Hoje é meu aniversário. Na beirada do dia minha infância parecia a Capela Sistina no Vaticano - não importa quantas múmias do Egito tenha, o fluxo natural leva ao afresco no teto. Em todo compromisso meu, a primeira divagação me transportava ao início dos anos 2000.
Lembro de uma tarde em que não houve aula e a pequena TV e o Super Nintendo eram meus melhores amigos, dentro do quarto que eu dividia com meu irmão. Desenvolvi uma predileção pelas plataformas e há um truque comum nesses jogos: ao final de uma grande fase, é presenteado com um novo poder, que o incentiva a percorrer as fases anteriores, devido uma diferença - poderá saltar blocos altos, que na primeira vez deixou pra lá. Poderá destruir paredes que a princípio sequer foi vista. Irá entusiasmar-se ao jogar a mesma coisa, observando agora os sinais ignorados.
E como quem retorna para às múmias egípcias, o ano é de 2024. E como quem recebe um agrado de aniversário, recebi o diagnóstico de TEA, no marco zero dos meus 31 anos. Me parece meio fora do time, devo confessar. Os comandos sociais - todos decorados (ao menos na minha cabeça estão). Enfrento grandes vilões organizacionais - talvez com tédio. Mas ao fim dessa fase, do décimo terceiro mundo, houve um floreio maior, pois ganhei a bota saltadora de blocos altos; a armadura que quebra paredes; ou melhor dizendo, os óculos de Rubem Alves:
"O que é uma teoria? Teorias são óculos feitos com palavras para ajudar os olhos a ver o que normalmente não veem. Os olhos veem o mundo de um jeito. Usando os óculos da teoria a gente passa a ver o mundo de uma maneira diferente (...) (Texto: Peixinhos e Tubarões).
E no afresco das paredes do passado, confesso ser meio angustiante as novas lentes.
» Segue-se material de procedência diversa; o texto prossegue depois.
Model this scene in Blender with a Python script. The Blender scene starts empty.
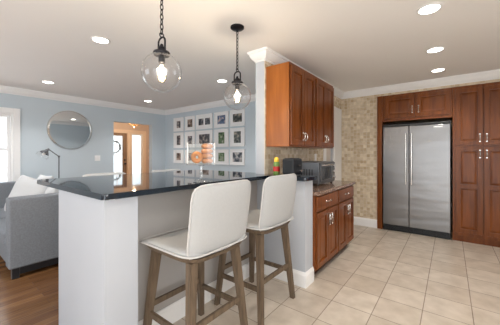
import bpy, bmesh, math, random
from mathutils import Vector, Matrix
random.seed(7)
PI = math.pi
sc = bpy.context.scene
C = sc.collection

# ------------------------------------------------------------------ camera
YAW = math.radians(37.9)
cam_d = bpy.data.cameras.new('camera')
cam = bpy.data.objects.new('camera', cam_d); C.objects.link(cam)
cam.location = (0, 0, 1.29)
cam.rotation_euler = (PI/2, 0, YAW)
cam_d.sensor_width = 36
cam_d.lens = 257/500*36
cam_d.shift_y = -8.5/500
cam_d.clip_start = 0.05
sc.camera = cam
# ------------------------------------------------------------------ world, lights, exposure
w = bpy.data.worlds.new('sky'); sc.world = w; w.use_nodes = True
bg = w.node_tree.nodes['Background']
bg.inputs['Color'].default_value = (0.86, 0.94, 1.0, 1)
bg.inputs['Strength'].default_value = 1.0
sc.view_settings.view_transform = 'Standard'
sc.view_settings.look = 'None'
sc.view_settings.gamma = 1
sc.view_settings.use_curve_mapping = False
sc.view_settings.exposure = 0.98

def area(name, loc, target, sx, sy, power, col):
    d = bpy.data.lights.new(name, 'AREA'); d.shape = 'RECTANGLE'; d.size = sx; d.size_y = sy
    d.energy = power; d.color = col
    o = bpy.data.objects.new(name, d); C.objects.link(o); o.location = loc
    o.rotation_euler = (Vector(target)-Vector(loc)).to_track_quat('-Z', 'Y').to_euler()
    return o
area('daylight_kitchen_side', (2.15, -0.4, 1.45), (0, -0.4, 1.35), 2.6, 1.7, 29, (1.0, 0.97, 0.94))
area('daylight_patio_door', (0.3, -2.55, 1.15), (0.3, 0, 1.15), 2.6, 2.1, 13, (1.0, 0.97, 0.94))
area('daylight_living_back', (-3.6, -2.55, 1.5), (-3.6, 0, 1.5), 2.4, 1.5, 22, (0.88, 0.95, 1.0))
area('daylight_living_side', (-7.6, 0.2, 1.6), (-3, 0.42, 1.2), 3.4, 2.8, 75, (0.9, 0.96, 1.0))

sd = bpy.data.lights.new('bounce_sun', 'SUN'); sd.energy = 9; sd.angle = 0.02; sd.color = (1, 0.96, 0.9)
so = bpy.data.objects.new('bounce_sun', sd); C.objects.link(so); so.location = (2, -6, 8)
so.rotation_euler = Vector((-0.25, 0.60, -0.76)).to_track_quat('-Z', 'Y').to_euler()   # added so floor bounce lifts the ceiling; enters through openings behind the camera

# ------------------------------------------------------------------ materials
def newmat(name):
    m = bpy.data.materials.new(name); m.use_nodes = True
    nt = m.node_tree; b = nt.nodes['Principled BSDF']
    return m, nt, b
def N(nt, t, **k):
    n = nt.nodes.new(t)
    for a, v in k.items(): setattr(n, a, v)
    return n
def rgba(c): return (c[0], c[1], c[2], 1)
def plain(name, col, rough=0.5, metal=0.0, var=0.04, vscale=30, bump=0.0, bscale=200, ior=None):
    m, nt, b = newmat(name)
    tc = N(nt, 'ShaderNodeTexCoord'); nz = N(nt, 'ShaderNodeTexNoise')
    nz.inputs['Scale'].default_value = vscale
    nt.links.new(tc.outputs['Object'], nz.inputs['Vector'])
    mx = N(nt, 'ShaderNodeMix', data_type='RGBA')
    mx.inputs[6].default_value = rgba([max(0, x*(1-var)) for x in col])
    mx.inputs[7].default_value = rgba([min(1, x*(1+var)) for x in col])
    nt.links.new(nz.outputs[0], mx.inputs[0]); nt.links.new(mx.outputs[2], b.inputs['Base Color'])
    b.inputs['Roughness'].default_value = rough; b.inputs['Metallic'].default_value = metal
    if ior: b.inputs['IOR'].default_value = ior
    if bump:
        n2 = N(nt, 'ShaderNodeTexNoise'); n2.inputs['Scale'].default_value = bscale
        nt.links.new(tc.outputs['Object'], n2.inputs['Vector'])
        bp = N(nt, 'ShaderNodeBump'); bp.inputs['Strength'].default_value = bump; bp.inputs['Distance'].default_value = 0.002
        nt.links.new(n2.outputs[0], bp.inputs['Height']); nt.links.new(bp.outputs[0], b.inputs['Normal'])
    return m
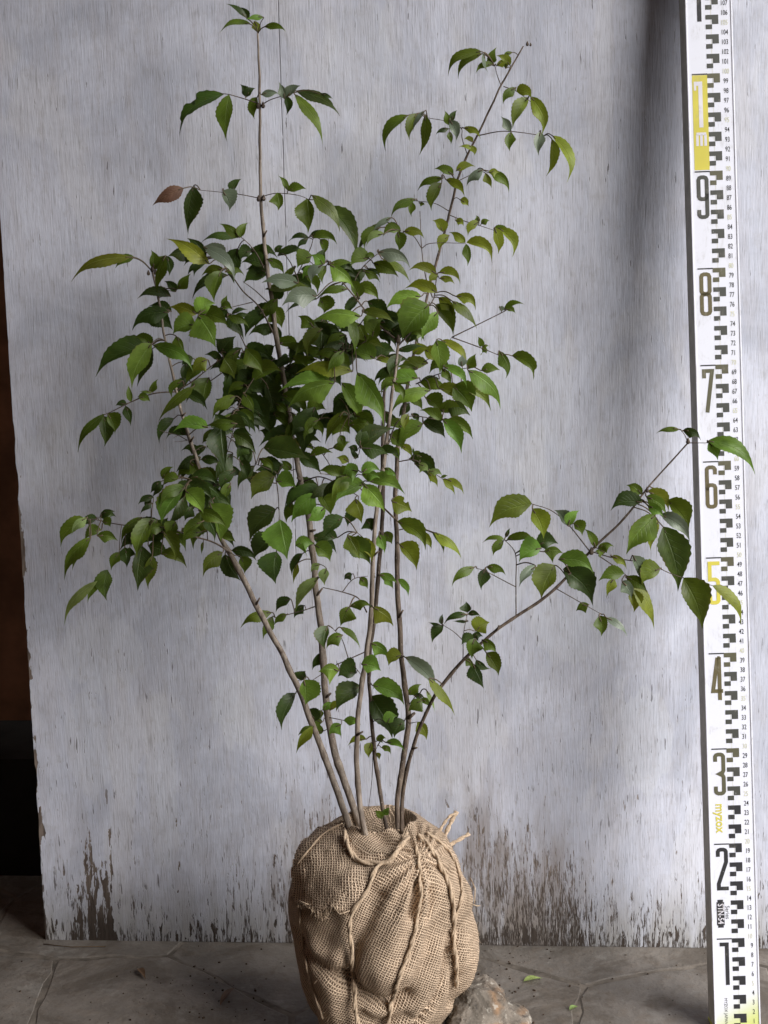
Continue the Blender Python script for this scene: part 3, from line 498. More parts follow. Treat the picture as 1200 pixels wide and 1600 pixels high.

Vejo que fui uma convidada complicada para os anfitriões, devido a minha restrição alimentar. Sempre os vi com desdém. Hoje, vejo como carinho - adultos que queriam incluir uma criança aparentemente mimada, por consideração aos meus pais. Vi alguém cozinhar algo exclusivo para mim, na casa das dezenas de vezes. Obrigada!
Vejo que minha seletividade por alimentos abrangeu também pessoas. Me apego a um membro e ignoro todos os outros. A casa das dezenas torna-se centenas. Nunca pergunto como estão e hoje me pergunto quantas pessoas não saíram da minha vida por falta de reciprocidade. É como se eu acompanhasse vidas pelo borrão do olho mágico da porta. "Casou-se?", "teve filhos"?, "Mudou-se?" resume minha espontânea participação. Participação que atinge seus picos com foto de bebê e convites dos eventos infantis, em que nunca entendia "mas eu não gosto dessas coisas". Eu nunca reparei que minha prima era também uma mãe cansada, mas que encontrava tempo para não deixar nosso contato morrer. Mesmo que eu raramente compareça - ela simplesmente não esquece de mim. Como não vi isso?
Me lembro de, na adolescência, implantar a ditadura do silêncio com certo orgulho. Eu tinha vestibular e qualquer pouso de mosca me incomodava. Fiz minha mãe passar as tardes fora de casa, acreditando que seu jeito de respirar era barulhento demais. Fiz minha vó surda modular a voz para falar cochichando, aos sessentas anos. Me perdoem por isso!
Vejo que era melhor o silêncio ao barulho. Era melhor menos gente do que muita gente. Era melhor a parte que a casa se esvaziava das visitas e o gatinho medroso reaparecia com sede. Vejo que isso não era modos e lamento por minha mãe ter que explicar esse meio jeito. Explicar o que era inexplicável.
E agradeço meus bons e poucos amigos, pelo cuidado em não ultrapassar a sensibilidade do meu mundo interno e fechado, mesmo não havendo um pedido claro sobre isso. A minha chefe que me acolheu e não achou que minha irritação com ruído fosse uma desculpa estapafúrdia (pois que parecia - parecia!). Ao meu irmão que contrapunha ao meu jeito e equilibrava os ares de nossa família!
Ao meu pai e minha mãe, por terem me amado do jeito que sou.
Desejo que daqui para frente, as coisas sejam mais leves. Esse é meu soprar de velas.